Rooney red-carded at World Cup
So far, Rooney, who probably wasn't in his best shape, had failed to impress, but so had England as a whole also, and their dull and defensive tactics didn't make it easier either for Rooney to make his mark in the tournament.

However, Wayne Rooney would make his mark on the 2006 world cup, but unfortunately, that mark was made in Portugal's Carvalho's groin.
- Result: Another red card for Rooney, who was out of the World Cup. The rest of the English team was soon to follow, as they couldn't overcome Portugal and lost on penalties, after a 0-0 draw after 90 minutes + extra time.

Wayne Rooney later pleaded his innocence, and issued a statement where he claimed that his stamping in the groin of the Portuguese player was completely unintentional.

After the 1998 World Cup, David Beckham was slaughtered in the English media after his red card against Argentina, but Rooney didn't receive the same treatment as Beckham did, because this time, the English media instead chose Portugal player and Manchester United teammate Ronaldo as their victim. They did this, because they thought Ronaldo had tried to influence the referee to give Rooney the red card, and afterwards, Ronaldo was seen winking to the Portuguese bench, as to say: "mission accomplished!"

This incident led to speculations on how Rooney and Ronaldo would get along when playing for United in the future, but Rooney stated that there would be no problems between them, and although he had been disappointed with Ronaldo getting involved with the stamping-incident, he bore no hard feelings towards Ronaldo. And from the start of the 2006/2007 Premier League season, Rooney and Ronaldo have proved that there are no problems between them whatsoever, as they have been in inspirational form for Manchester United, although Ronaldo has been the victim of boo-ing from non-United supporters. In Manchester United's first Premier League game of the season, which they won 5-1 against Fullham, Rooney scored to 2-0, and 3 minutes later, he set up Ronaldo's 3-0 goal, before he scored his second to make it 5-1 for United.

Another red card for Rooney
But we're not quite finish with Wayne Rooney's temper yet. Just another red card to report, before we're done with this issue:-)

In a preseason friendly match between Manchester United and Porto taking place in Holland on August 4h 2006, Rooney was sent off for allegedly elbowing Porto-player Pepe. Even if this was a friendly game, the English FA gave Rooney a 3-match ban for the red card, which excluded him from United's 2nd, 3rd and 4th game of the Premiership season. United manager Alex Ferguson defended Rooney's red card though, and said it was unfair, because the Porto-player had made a meal of the situation, and he also suggested that referees are treating Rooney different from other players and that they get card-happy when they see Rooney, just because he has (been given) a reputation as a bad guy.
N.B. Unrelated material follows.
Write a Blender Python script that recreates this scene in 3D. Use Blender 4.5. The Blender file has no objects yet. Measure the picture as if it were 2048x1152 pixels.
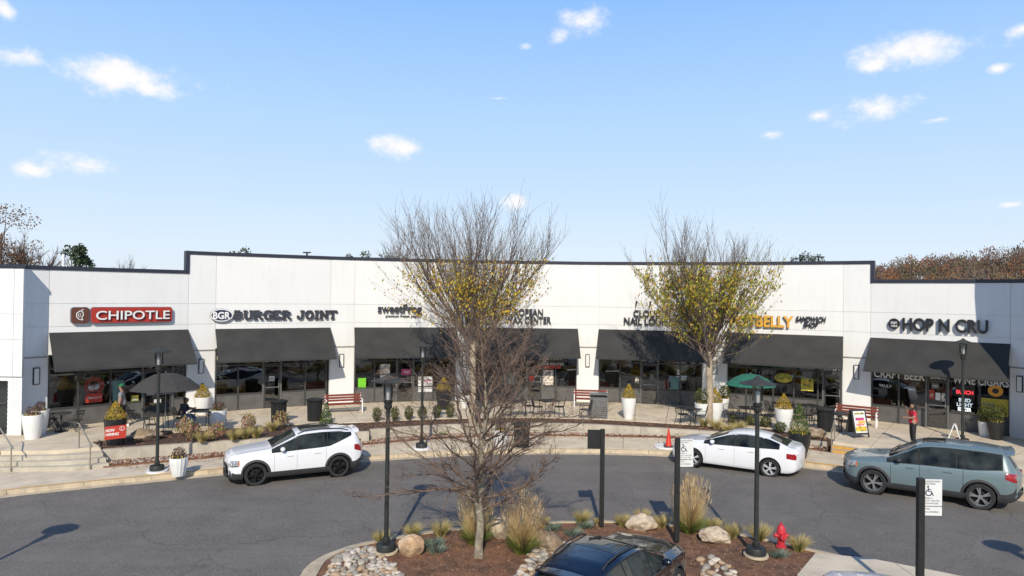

As a site note and to wrap up this "theme" of Wayne Rooney's sometimes ill temper, it can be added that Rooney scored United's 2nd goal of the match (with a cheeky chip) which they won 3-1.

And herby, we have come to the end of January 2007, where Wayne Rooney and Manchester United at present are leading the Premier League table, 6 points in front of Chelsea in 2nd place. And so far, Wayne Rooney has scored 9 league goals in 21 appearances.